[Start of PROVIDED DATA]
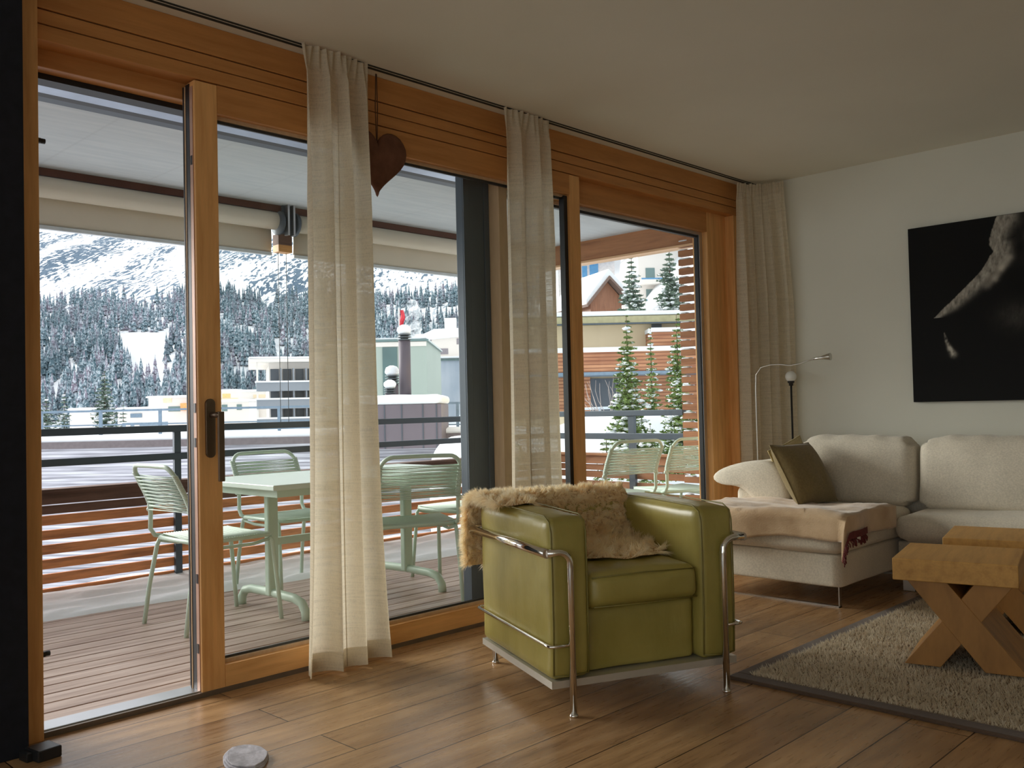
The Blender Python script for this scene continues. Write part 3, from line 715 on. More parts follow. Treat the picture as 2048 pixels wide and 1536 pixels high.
hd_ = MB().tube([a - dd_*.02, a + dd_*.02, a+dd_*.03, b2, b2+dd_*.001], [.006, .008, .009, .023, .020], 18)
hd_.build('lamp_head', M['lampmetal'], L1)
L2 = thing('globe_lamp', 'black pole lamp with a small white globe beside the curtain and the wall', 'floor lamp', (5.57, 2.90, 0))
MB().lathe([(0, 0), (.05, 0), (.05, .012), (.01, .018), (0, .018)], n=28).build('base', M['black_metal'], L2)
MB().tube([(0, 0, .01), (0, 0, 1.16)], .0065, 12).build('pole', M['black_metal'], L2)
MB().lathe([(0, 1.155), (.014, 1.155), (.014, 1.17), (.022, 1.175), (.022, 1.186), (0, 1.186)], n=20).build('socket', M['black_metal'], L2)
MB().blob((0, 0, 1.215), .036, 24, 14).build('globe_shade', plain('opal_glass', (.80, .79, .74, 1), .3, var=.02), L2)

# ---------------------------------------------------------------- X stools / coffee tables
M['oak'] = wood('light_oak', rgb(206, 156, 84), rgb(176, 126, 62), (12, 1, 12), 2.2, rough=.5)
M['oak_d'] = wood('oak_panel', rgb(170, 122, 64), rgb(140, 98, 50), (6, 12, 2), 2.2, rough=.5)
def stool(label, loc, rz, L=.43, Dp=.44, T=.083, Hh=.405):
    t = thing('side_table', label, 'coffee table', loc, rz)
    # local: x = along the front (0..L), y = depth (0..Dp); front faces -y
    MB().box((0, 0, Hh-T), (L, Dp, Hh)).build('tabletop', M['oak'], t, bevel=.003)
    def plank(x0, x1, w, off=0):
        mb = MB(); zt_ = Hh-T
        return mb.prism([(x0, 0), (x0+w, 0), (x1+w, zt_), (x1, zt_)], .012+off, Dp-.012-off, lambda u, v, q: (u, q, v))
    wL = .14
    plank(L+.02-wL, .05, wL).build('leg', M['oak_d'], t, bevel=.002)
    plank(.03, L-.02-wL+.012, wL-.012, .005).build('leg', M['oak_d'], t, bevel=.002)
    return t
# x axis runs from front-left to front-right
ang = math.atan2(-.407, .09)
stool('oak table with crossed plank legs standing nearest on the shaggy rug', (3.575, 1.462, .030), ang)
stool('oak table with crossed plank legs behind the nearer one, by the sofa', (4.225, 1.502, .030), ang)

# ---------------------------------------------------------------- rug
RG = thing('rug', 'beige shaggy rug with a flat dark brown border', 'rug', (3.07, -.4, 0))
M['rugband'] = fabric('brown_felt_border', rgb(92, 74, 60), weave=300)
rb = MB()
for a, b_ in (((3.07, -.6, 0), (3.135, 1.895, .014)), ((3.135, 1.83, 0), (4.915, 1.895, .0135)), ((4.915, -.6, 0), (4.98, 1.895, .014))): rb.box(a, b_)
wpart(rb, 'border', M['rugband'], RG, bevel=.005)
wpart(MB().box((3.13, -.6, .0), (4.92, 1.83, .016)), 'backing', plain('rug_backing', rgb(132, 116, 94), .95), RG)
r = np.random.default_rng(11); n = 120000
PX = 3.13 + 1.79*r.random(n)**1.25; PY = 1.83 - 1.75*r.random(n)**1.0
keep = np.ones(n, bool)
P = np.stack([PX, PY, np.full(n, .014)], 1)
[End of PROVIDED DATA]
Pictures stay out. Print the data exactly, from its first line through the line containing "1), .3, var=.02), L2)".

- [SOLUTION FOR THIS EXERCISE]
The Blender Python script for this scene continues. Write part 3, from line 715 on. More parts follow. Treat the picture as 2048 pixels wide and 1536 pixels high.
hd_ = MB().tube([a - dd_*.02, a + dd_*.02, a+dd_*.03, b2, b2+dd_*.001], [.006, .008, .009, .023, .020], 18)
hd_.build('lamp_head', M['lampmetal'], L1)
L2 = thing('globe_lamp', 'black pole lamp with a small white globe beside the curtain and the wall', 'floor lamp', (5.57, 2.90, 0))
MB().lathe([(0, 0), (.05, 0), (.05, .012), (.01, .018), (0, .018)], n=28).build('base', M['black_metal'], L2)
MB().tube([(0, 0, .01), (0, 0, 1.16)], .0065, 12).build('pole', M['black_metal'], L2)
MB().lathe([(0, 1.155), (.014, 1.155), (.014, 1.17), (.022, 1.175), (.022, 1.186), (0, 1.186)], n=20).build('socket', M['black_metal'], L2)
MB().blob((0, 0, 1.215), .036, 24, 14).build('globe_shade', plain('opal_glass', (.80, .79, .74, 1), .3, var=.02), L2)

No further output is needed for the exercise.